No mercado local, no entanto, não acredito que o efeito liquidez será o determinante, para 2016 e 2017. Caso o cenário prevalecente seja o de afastamento definitivo da presidente Dilma, a esperada consertação da economia, com a equipe capitaneada por Henrique Meireles e Ilan Goldfajn, provocará uma melhora de expectativas. Em minha visão, uma queda expressiva da Selic deve ocorrer até o final do ano que vem, e a economia, até agora anêmica, deverá se recuperar gradativamente, o que ajudaria a bolsa. Ademais, há um processo de “limpeza” ética em curso no país, com a operação Lava-Jato, que certamente produzirá efeitos benéficos no quesito governança.

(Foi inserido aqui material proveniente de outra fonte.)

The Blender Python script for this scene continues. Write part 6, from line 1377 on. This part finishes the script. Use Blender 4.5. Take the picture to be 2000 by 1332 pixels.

Por fim, como professor, devo ressaltar que investimentos em ações precisam ter um horizonte de longo prazo. Os riscos desse mercado são enormes, se comparados aos investimentos mais tradicionais de renda fixa. Minha sugestão é usar a seguinte regra: admitindo o tempo de vida médio de 80 anos, subtraia sua idade desse número. O resultado seria o percentual da carteira que o investidor deveria alocar em investimentos de maior risco, como ações. Por exemplo, para alguém com 20 anos, a carteira de investimentos seria composta por 40% em renda fixa e 60% (80-20) de investimentos em renda variável. Em outras palavras, quanto mais jovem for o investidor, mais ris co ele pode assumir, com maiores chances de êxito no longo prazo.